> _Work instructions_: Your task is to extract every line from the material below exactly.

> _Data excerpt_:
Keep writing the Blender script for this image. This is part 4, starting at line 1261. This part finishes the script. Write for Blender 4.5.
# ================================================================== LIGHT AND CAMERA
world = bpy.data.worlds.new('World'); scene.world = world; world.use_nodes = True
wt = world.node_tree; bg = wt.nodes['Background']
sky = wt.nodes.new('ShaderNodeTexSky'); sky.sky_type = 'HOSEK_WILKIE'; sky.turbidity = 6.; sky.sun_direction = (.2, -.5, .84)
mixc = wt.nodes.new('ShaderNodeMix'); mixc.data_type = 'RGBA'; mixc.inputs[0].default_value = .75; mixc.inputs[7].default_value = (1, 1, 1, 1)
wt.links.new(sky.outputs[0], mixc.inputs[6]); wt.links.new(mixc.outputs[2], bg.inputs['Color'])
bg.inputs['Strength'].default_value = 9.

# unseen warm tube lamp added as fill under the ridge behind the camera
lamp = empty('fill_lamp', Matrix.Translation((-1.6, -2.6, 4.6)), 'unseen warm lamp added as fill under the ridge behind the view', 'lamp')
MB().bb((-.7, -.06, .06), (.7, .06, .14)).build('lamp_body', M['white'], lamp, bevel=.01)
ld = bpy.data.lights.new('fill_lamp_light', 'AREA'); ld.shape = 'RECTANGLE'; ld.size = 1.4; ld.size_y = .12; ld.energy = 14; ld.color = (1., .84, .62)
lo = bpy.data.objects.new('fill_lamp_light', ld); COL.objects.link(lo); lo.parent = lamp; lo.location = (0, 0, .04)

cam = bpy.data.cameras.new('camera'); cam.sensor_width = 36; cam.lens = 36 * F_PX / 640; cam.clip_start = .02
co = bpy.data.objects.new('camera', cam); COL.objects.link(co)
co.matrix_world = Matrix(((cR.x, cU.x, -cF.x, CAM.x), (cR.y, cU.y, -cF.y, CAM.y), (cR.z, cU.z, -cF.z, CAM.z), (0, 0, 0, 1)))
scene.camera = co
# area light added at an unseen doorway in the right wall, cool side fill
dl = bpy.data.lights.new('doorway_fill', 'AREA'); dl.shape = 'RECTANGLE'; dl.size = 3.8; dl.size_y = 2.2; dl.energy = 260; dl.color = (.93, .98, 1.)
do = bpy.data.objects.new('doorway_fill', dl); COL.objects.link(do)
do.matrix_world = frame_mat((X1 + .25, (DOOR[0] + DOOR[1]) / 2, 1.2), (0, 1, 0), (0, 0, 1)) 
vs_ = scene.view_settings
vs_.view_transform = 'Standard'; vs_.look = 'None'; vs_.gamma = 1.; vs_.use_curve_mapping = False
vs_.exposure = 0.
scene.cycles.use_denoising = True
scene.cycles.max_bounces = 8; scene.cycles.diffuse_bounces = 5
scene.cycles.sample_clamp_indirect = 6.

> _Response below_:
Keep writing the Blender script for this image. This is part 4, starting at line 1261. This part finishes the script. Write for Blender 4.5.
# ================================================================== LIGHT AND CAMERA
world = bpy.data.worlds.new('World'); scene.world = world; world.use_nodes = True
wt = world.node_tree; bg = wt.nodes['Background']
sky = wt.nodes.new('ShaderNodeTexSky'); sky.sky_type = 'HOSEK_WILKIE'; sky.turbidity = 6.; sky.sun_direction = (.2, -.5, .84)
mixc = wt.nodes.new('ShaderNodeMix'); mixc.data_type = 'RGBA'; mixc.inputs[0].default_value = .75; mixc.inputs[7].default_value = (1, 1, 1, 1)
wt.links.new(sky.outputs[0], mixc.inputs[6]); wt.links.new(mixc.outputs[2], bg.inputs['Color'])
bg.inputs['Strength'].default_value = 9.

# unseen warm tube lamp added as fill under the ridge behind the camera
lamp = empty('fill_lamp', Matrix.Translation((-1.6, -2.6, 4.6)), 'unseen warm lamp added as fill under the ridge behind the view', 'lamp')
MB().bb((-.7, -.06, .06), (.7, .06, .14)).build('lamp_body', M['white'], lamp, bevel=.01)
ld = bpy.data.lights.new('fill_lamp_light', 'AREA'); ld.shape = 'RECTANGLE'; ld.size = 1.4; ld.size_y = .12; ld.energy = 14; ld.color = (1., .84, .62)
lo = bpy.data.objects.new('fill_lamp_light', ld); COL.objects.link(lo); lo.parent = lamp; lo.location = (0, 0, .04)

cam = bpy.data.cameras.new('camera'); cam.sensor_width = 36; cam.lens = 36 * F_PX / 640; cam.clip_start = .02
co = bpy.data.objects.new('camera', cam); COL.objects.link(co)
co.matrix_world = Matrix(((cR.x, cU.x, -cF.x, CAM.x), (cR.y, cU.y, -cF.y, CAM.y), (cR.z, cU.z, -cF.z, CAM.z), (0, 0, 0, 1)))
scene.camera = co
# area light added at an unseen doorway in the right wall, cool side fill
dl = bpy.data.lights.new('doorway_fill', 'AREA'); dl.shape = 'RECTANGLE'; dl.size = 3.8; dl.size_y = 2.2; dl.energy = 260; dl.color = (.93, .98, 1.)
do = bpy.data.objects.new('doorway_fill', dl); COL.objects.link(do)
do.matrix_world = frame_mat((X1 + .25, (DOOR[0] + DOOR[1]) / 2, 1.2), (0, 1, 0), (0, 0, 1)) 
vs_ = scene.view_settings
vs_.view_transform = 'Standard'; vs_.look = 'None'; vs_.gamma = 1.; vs_.use_curve_mapping = False
vs_.exposure = 0.
scene.cycles.use_denoising = True
scene.cycles.max_bounces = 8; scene.cycles.diffuse_bounces = 5
scene.cycles.sample_clamp_indirect = 6.